We're anxious to see the results of this first joint-operated well in our Opal acquisition, that will become available, here, in the next couple of months. Down in southern -- just below our Bloxom area.
And certainly, we're really excited about all the opportunity in Central Midland. The wells that we're seen it Carpe Diem are exceptional wells. And so those will always been the mix as we rotate the rig in and out. And once we get started at Pecan Acres, and we see those types of results that we're expecting, that would be a big part of our focus.
- Analyst
Okay, great, thank you.
Operator
Andrew Smith, Global Hunter Securities.
- Analyst
Good afternoon, guys.
Can you talk about what the accelerated drilling program 2015 -- how you plan to fund that?
- SVP and CFO
Sure. I'll make a few points on -- I think where we start out is, certainly, the strong cash margins that we're seeing in the business. Talk about $55 per BOE produced, which, obviously, has positive implications for our operating cash flow, which continues to grow. And also, the cash flow that's running through our reserve reports and having impact on the borrowing base.
So certainly, we expect the borrowing base to continue to grow as an important source of liquidity. We have the re-determination next month. And if you, theoretically, looked out, we could manage a program of draws on our borrowing base as that increases and some of the liquidity in our second lien. But that's not the intention. I mean, that's fine for theoretical math.
But certainly, we look at the balance sheet strength that we have today from the long-term capital perspective at 1.5 times debt to EBITDA, as I talked about. We certainly have the opportunity to take up leverage a bit, from that point, with some term debt, certainly as our asset base continues to grow with long-lived reserves and production to match those assets and liabilities up. Certainly, with the de-risked drilling focus that we have, from a risk perspective, that helps too, with us taking up leverage a little bit.
Rough numbers -- to give you a sense, just to ballpark it -- again, this is really directional but could be helpful if you think about things. If you looked at our second-quarter 2014 EBITDA, annualize that, and said, we're comfortable with 2.5 times leverage on that, which is basically what we've been talking -- 2 to 2.5 times range. With that type of debt capacity, about $280 million of debt capacity today. If you then said, alright, we'll repay all the debt we have today on the balance sheet, that remaining cash of $115 million plus we would have undrawn borrowing base facility of $155 million, that's $270 million of liquidity today.
Again, these are very directional type of numbers, but it gives you a sense of what we think, from a term debt perspective, what we can put on the balance sheet today, given where the asset base has grown. And certainly, with the 50% production rate we're targeting -- growth rate we're targeting next year, have opportunities to reduce the leverage on a debt to EBITDA basis, down over time.
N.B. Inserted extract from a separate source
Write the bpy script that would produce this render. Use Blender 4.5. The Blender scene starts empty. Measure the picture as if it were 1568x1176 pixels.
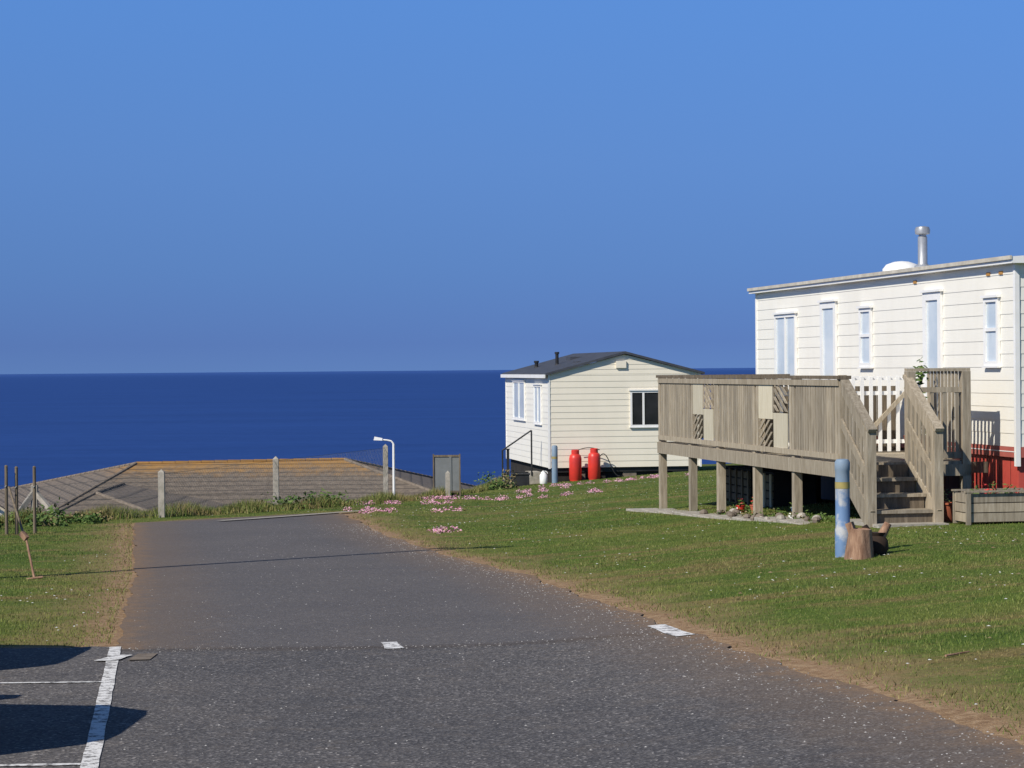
import bpy, bmesh, math, random
import numpy as np
from mathutils import Vector, Matrix
random.seed(7); rng=np.random.default_rng(7)
scene=bpy.context.scene
R=math.radians
# ---------------------------------------------------------------- materials
def newmat(name):
    m=bpy.data.materials.new(name); m.use_nodes=True
    nt=m.node_tree; b=nt.nodes['Principled BSDF']; return m,nt,b
def N(nt,t,**k):
    n=nt.nodes.new(t)
    for a,v in k.items(): setattr(n,a,v)
    return n
def noise(nt,vec,scale,detail=4,rough=.55,dist=0):
    n=N(nt,'ShaderNodeTexNoise'); n.inputs['Scale'].default_value=scale; n.inputs['Detail'].default_value=detail
    n.inputs['Roughness'].default_value=rough; n.inputs['Distortion'].default_value=dist
    if vec is not None: nt.links.new(vec,n.inputs['Vector'])
    return n.outputs['Fac']
def ramp(nt,fac,pts):
    r=N(nt,'ShaderNodeValToRGB'); e=r.color_ramp.elements
    while len(e)<len(pts): e.new(.5)
    for i,(p,c) in enumerate(pts):
        e[i].position=p; e[i].color=(*c,1) if len(c)==3 else c
    nt.links.new(fac,r.inputs['Fac']); return r.outputs['Color']
def mix(nt,fac,a,b,mode='MIX'):
    n=N(nt,'ShaderNodeMix',data_type='RGBA',blend_type=mode)
    for s,v in (('Factor',fac),('A',a),('B',b)):
        i=[x for x in n.inputs if x.name==s and (x.type=='VALUE' if s=='Factor' else x.type=='RGBA')][0]
        if isinstance(v,(int,float)): i.default_value=v
        elif isinstance(v,tuple): i.default_value=(*v,1)
        else: nt.links.new(v,i)
    return [o for o in n.outputs if o.type=='RGBA'][0]
def math_(nt,op,a,b=None,c=None,clamp=False):
    n=N(nt,'ShaderNodeMath',operation=op,use_clamp=clamp)
    for i,v in enumerate((a,b,c)):
        if v is None: continue
        if isinstance(v,(int,float)): n.inputs[i].default_value=v
        else: nt.links.new(v,n.inputs[i])
    return n.outputs[0]
def smooth(nt,x,a,b):
    n=N(nt,'ShaderNodeMapRange',interpolation_type='SMOOTHSTEP')
    nt.links.new(x,n.inputs['Value'])
    if a>b:
        n.inputs['From Min'].default_value=b; n.inputs['From Max'].default_value=a
        n.inputs['To Min'].default_value=1; n.inputs['To Max'].default_value=0
    else:
        n.inputs['From Min'].default_value=a; n.inputs['From Max'].default_value=b
    return n.outputs['Result']
def objvec(nt,scale=(1,1,1)):
    t=N(nt,'ShaderNodeTexCoord'); m=N(nt,'ShaderNodeMapping'); m.inputs['Scale'].default_value=scale
    nt.links.new(t.outputs['Object'],m.inputs['Vector']); return m.outputs['Vector']
def bump(nt,b,h,strength=.3,dist=.01):
    n=N(nt,'ShaderNodeBump'); n.inputs['Strength'].default_value=strength; n.inputs['Distance'].default_value=dist
    nt.links.new(h,n.inputs['Height']); nt.links.new(n.outputs['Normal'],b.inputs['Normal'])
def simple(name,c1,c2=None,scale=4,rough=.6,stretch=(1,1,1),metal=0,bmp=0,spec=.3,lo=.35,hi=.65):
    m,nt,b=newmat(name); c2=c2 or tuple(x*.8 for x in c1)
    v=objvec(nt,stretch); f=noise(nt,v,scale,6,.6)
    nt.links.new(ramp(nt,f,[(lo,c1),(hi,c2)]),b.inputs['Base Color'])
    b.inputs['Roughness'].default_value=rough; b.inputs['Metallic'].default_value=metal
    b.inputs['Specular IOR Level'].default_value=spec
    if bmp: bump(nt,b,noise(nt,v,scale*6,5,.6),bmp,.01)
    return m
def m_grasscolor(nt):
    v=objvec(nt)
    n1=noise(nt,v,.35,5,.6); n2=noise(nt,v,2.2,5,.65); n3=noise(nt,v,35,3,.7)
    base=ramp(nt,n1,[(.32,(.085,.135,.024)),(.5,(.115,.165,.031)),(.68,(.175,.195,.048))])
    dry=mix(nt,smooth(nt,n2,.48,.74),base,(.24,.195,.075))
    st=noise(nt,objvec(nt,(.22,1.1,1)),1.1,6,.7)
    dry=mix(nt,math_(nt,'MULTIPLY',smooth(nt,st,.53,.64),.75),dry,(.26,.18,.085))
    dry=mix(nt,math_(nt,'MULTIPLY',smooth(nt,st,.46,.36),.45),dry,(.06,.105,.02))
    return v,n1,n2,n3,dry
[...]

And also, with reserve, as we anticipate, certainly, continue to build the borrowing base and enhance liquidity through that.
Now, that handles this program quite comfortably, we think. But we're always looking for other opportunities for incremental liquidity, and whether we need that for acquisitions or to handle some of the efficiencies we see in the drilling program. For instance, this year, we drilled a couple more -- or had a couple more completions than we anticipated because some of the efficiencies we're seen in the program. There's a good likelihood will must see additional efficiencies adding this third rig and would need capital to tackle attractive projects.
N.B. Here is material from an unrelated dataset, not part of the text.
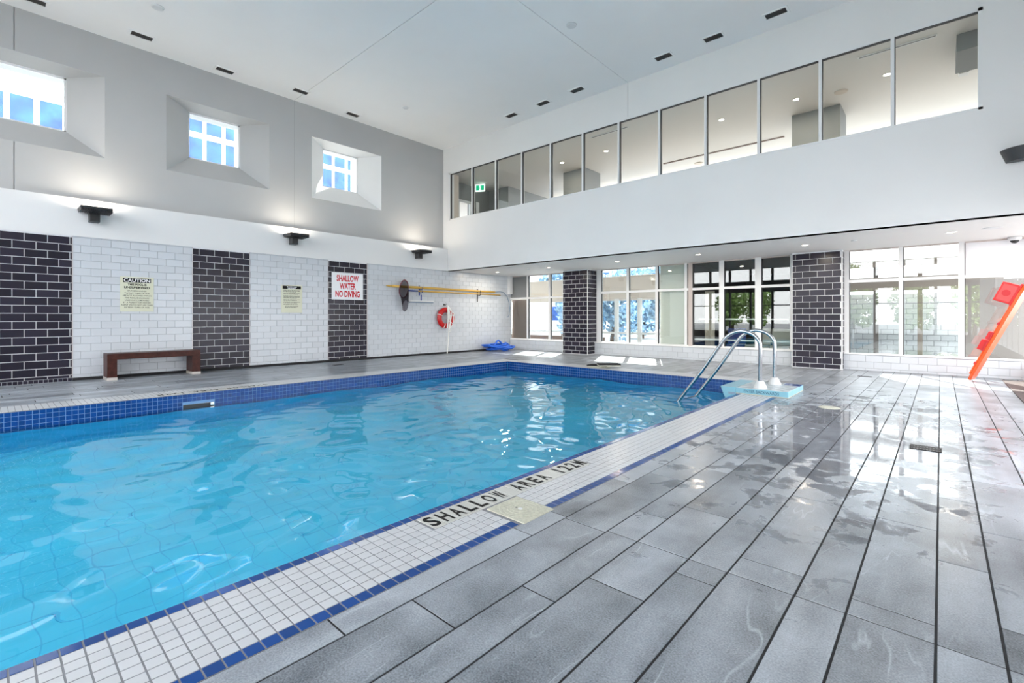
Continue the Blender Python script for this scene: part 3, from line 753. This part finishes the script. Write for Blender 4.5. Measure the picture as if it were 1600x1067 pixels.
# ------------------------------------------------------------------ BEYOND THE FAR GLAZING
gr = struct('ground'); b = MB()
b.box(-80, 60, YW+.3, 90, -.35, -.05); b.box(-80, -13.9, -80, YW+.3, -.35, -.05); b.box(XR+.25, 60, -80, YW+.3, -.35, -.05); b.box(-13.9, XR+.25, -80, YB-.26, -.35, -.05)
b.build('terrace_paving', M['paving'], gr)
tag(MB().bbox(-6.71, -5.86, YW+.10, YW+.13, .42, 2.94, .004).build('roller_blind', M['cream']), 'drawn cream roller blind in the pane left of the dark panes', 'blind')
tag(MB().bbox(-13.15, -12.25, YW+.12, YW+.16, -.05, 2.0, .004).build('brown_blind', M['brown']), 'brown drawn blind in the low pane at the far left corner', 'blind')
tag(MB().bbox(.40, XR+.6, 15.6, 15.7, 0, 2.18, .004).build('screen_wall', M['screen']), 'taupe screen wall behind the pane beside the orange spine board', 'wall')
lg = struct('lounge_room'); b = MB()
b.box(-5.80, -5.68, YW+.10, 20, -.05, ZS); b.box(-2.86, -2.74, YW+.10, 20, -.05, ZS); b.box(-5.80, -2.74, 20, 20.1, -.05, ZS); b.box(-5.8, -2.74, YW+.10, 20.1, ZS-.02, ZS+.1); b.box(-5.8, -2.74, YW+.1, 20.1, -.05, .0)
b.build('lounge_wall', M['darkroom'], lg)
tag(MB().bbox(-5.55, -3.10, 14.72, 14.77, 1.215, 1.255, .004).build('counter_rail', M['alu']), 'thin white horizontal rail behind the dark panes', 'rail')
tag(MB().bbox(-5.62, -2.88, 14.58, 14.78, .60, .64, .006).build('window_ledge', M['alu']), 'low white ledge behind the dark panes', 'ledge')
b = MB(); n = 36
for i in range(n+1):
    x = -5.46 + .30*i/n; y = 15.0+.03*sin(i*1.4); b.v += [(x, y, .02), (x, y, 2.1)]
for i in range(n): b.f.append((2*i, 2*i+2, 2*i+3, 2*i+1)); b.m.append(0)
tag(b.build('curtain', M['beige'], smooth=True), 'narrow grey beige pleated curtain at the left of the dark panes', 'curtain')
def chair(x, y, rz, m, label):
    t = thing('lounge_chair', label, 'chair', (x, y, 0), rz, 'chairs behind the dark panes')
    MB().bbox(-.26, .26, -.26, .26, .38, .46, .02).build('seat', m, t)
    q = MB().bbox(-.26, .26, .22, .29, .46, .95, .02); q.build('backrest', m, t)
    for sx in (-1, 1):
        for sy in (-1, 1): MB().cyl((sx*.23, sy*.23, 0), (sx*.21, sy*.21, .39), .015, .02, 8).build('leg', M['steel'], t)
chair(-4.75, 15.7, .2, M['navy'], 'navy lounge chair behind the dark panes, left of two pale ones')
chair(-4.15, 15.8, -.3, M['cream'], 'pale lounge chair in the middle behind the dark panes')
chair(-3.5, 15.7, .1, M['cream'], 'pale lounge chair nearest the right pillar behind the dark panes')
# canopy and frames outside the left panes
t = thing('walkway_canopy', 'beige canopy on white posts outside the left far panes', 'canopy', (0, 0, 0))
MB().bbox(-16, -5.95, 17.4, 19.4, 2.05, 2.98, .01).build('canopy_slab', M['beige'], t)
for x in (-12.6, -11.3, -9.97, -8.93, -7.9): MB().box(x-.07, x+.07, 17.42, 17.56, -.05, 2.05).build('post', M['alu'], t)
MB().box(-16, -5.95, 17.44, 17.54, .60, .68).build('rail', M['alu'], t)
tag(MB().bbox(-15, -9.9, 16.3, 16.45, -.05, .50, .01).build('low_wall', M['brown']), 'low brown wall outside behind the left pillar', 'wall')
# garden wall and pergola outside the right panes
gw = thing('garden_wall', 'white tiled garden wall outside the bright right window bay', 'wall', (0, 0, 0))
MB().box(-2.6, 1.0, 18.21, 18.4, -.05, 2.0).build('wall_core', M['grout_grey'], gw)
lay('wall_tile', M['white_tile'], gw, 'y', 18.21, .012, bond(-2.4, .8, .0, 2.0, .30, .155, 0, .0), .012)
t = thing('pergola', 'beige beamed pergola outside the bright right window bay', 'pergola', (0, 0, 0))
for z0, z1 in ((2.76, 2.94), (2.06, 2.45)): MB().bbox(-2.6, 1.2, 17.4, 17.6, z0, z1, .008).build('beam', M['beam'], t)
for x in (-2.35, -1.41, -.43, .55): MB().box(x-.055, x+.055, 17.42, 17.58, -.05, 2.94).build('post', M['taupe' if x == -1.41 else 'beam'], t)
b = MB(); rr = random.Random(5)
for k in range(7):
    bm = bmesh.new(); bmesh.ops.create_icosphere(bm, subdivisions=2, radius=.16)
    for v in bm.verts: v.co *= 1+.25*(rr.random()-.5)
    b.addbm(bm, 0, Matrix.Translation((.02+.09*k-.25, 15.2+.2*rr.random(), .10+.12*rr.random()+(.10 if 2 < k < 6 else 0))))
tag(b.build('rock_mound', M['stone'], smooth=True), 'pile of grey green rocks outside at the foot of the bright right bay', 'rock', kind=None)
def tree(x, y, h, m, label, group, seed, rcrown=None):
    rr = random.Random(seed); t = thing('tree', label, 'tree', (x, y, -.05), 0, group); rc = rcrown or h*.34
    MB().tube([(0, 0, 0), (.1, .05, h*.3), (.05, .1, h*.65)], [h*.03, h*.022, h*.01], 8).build('trunk', M['bark'], t)
    b = MB()
    for k in range(16):
        th = rr.random()*2*pi; q = rr.random()
        cx, cy, cz = rc*.62*cos(th)*q**.5, rc*.62*sin(th)*q**.5, h*(.20+.66*rr.random())
        R = rc*(.34+.22*rr.random())
        for j in range(150):
            a = rr.random()*2*pi; zz = rr.uniform(-1, 1); s = sqrt(1-zz*zz); R2 = R*(.75+.3*rr.random())
            p = Vector((cx+R2*s*cos(a), cy+R2*s*sin(a), cz+R2*zz)); d1 = Vector((rr.uniform(-1,1), rr.uniform(-1,1), rr.uniform(-1,1))).normalized(); d2 = d1.cross(Vector((rr.uniform(-1,1), rr.uniform(-1,1), rr.uniform(-1,1)))).normalized()
            L = h*.035; b.poly([p-d1*L, p+d2*L*.6, p+d1*L, p-d2*L*.6])
    b.build('foliage', m, t, kind='stuff')
for i, (x, y, h) in enumerate(((-15.6, 23, 4.6), (-12.6, 21.6, 3.9), (-13.9, 27.5, 5.0), (-9.4, 21.4, 4.2), (-19.6, 27, 5.2))):
    tree(x, y, h, M['leaf_b'], 'blue tinted tree outside beyond the canopy posts', 'trees outside the left far panes', 30+i)
for i in range(10):
    tree(-27+i*3.6, -19-(i % 2)*4.5, 4.4+(i*3 % 4)*.5, M['leaf'], 'green tree behind the camera, seen reflected in the dark panes', 'trees reflected in the dark panes', 50+i)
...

We always keep our eyes on improving our liquidity over time. And that can take a wide range of options. But for this program, we've laid out, as Fred mentioned, we've taken a pretty measured approach to this. We've been asked the question the last few quarters of when we're going to accelerate activity, and we weren't going to do until we were ready from the operational side and, certainly, from the financial side. And we're, certainly, squarely there, and we have a good plan to tackle that.
- Analyst
Great, thanks.
For some of these longer lateral wells, the 9,000, 10,000-foot laterals, what are the well costs for those?
- Chairman and CEO
I think we're at $8.5 million for our 9,000-foot laterals at Carpe Diem -- maybe $8.6 million. The 10,000-foot lateral that's currently being jointly drilled by us and another company is right around -- it's got some [science] in, it's got a [pilot hole] and things like that -- but it's right around $10 million. That's a -- what number did I say on the--
- Analyst
$8.6 million.
- Chairman and CEO
$8.6 million, yes -- for the 9,000. (inaudible) But yes. Those are the types of numbers we're talking about. Well worth the investment for the types of wells we're delivering.
- Analyst
Thanks, guys.
- SVP of Operations
Thank you.
Operator
Ladies and gentlemen, this will conclude the question-and-answer portion of today's conference. I would now like to turn the call back over to Fred Callon for closing remarks.
- Chairman and CEO
Thanks. Again, we appreciate everyone taking the time to call in this afternoon. If you have any additional questions, don't hesitate to give us a call. Thanks so much.
Operator
Ladies and gentlemen, that concludes today's conference. Thank you, all, for your participation. And you may now disconnect. Have a wonderful day.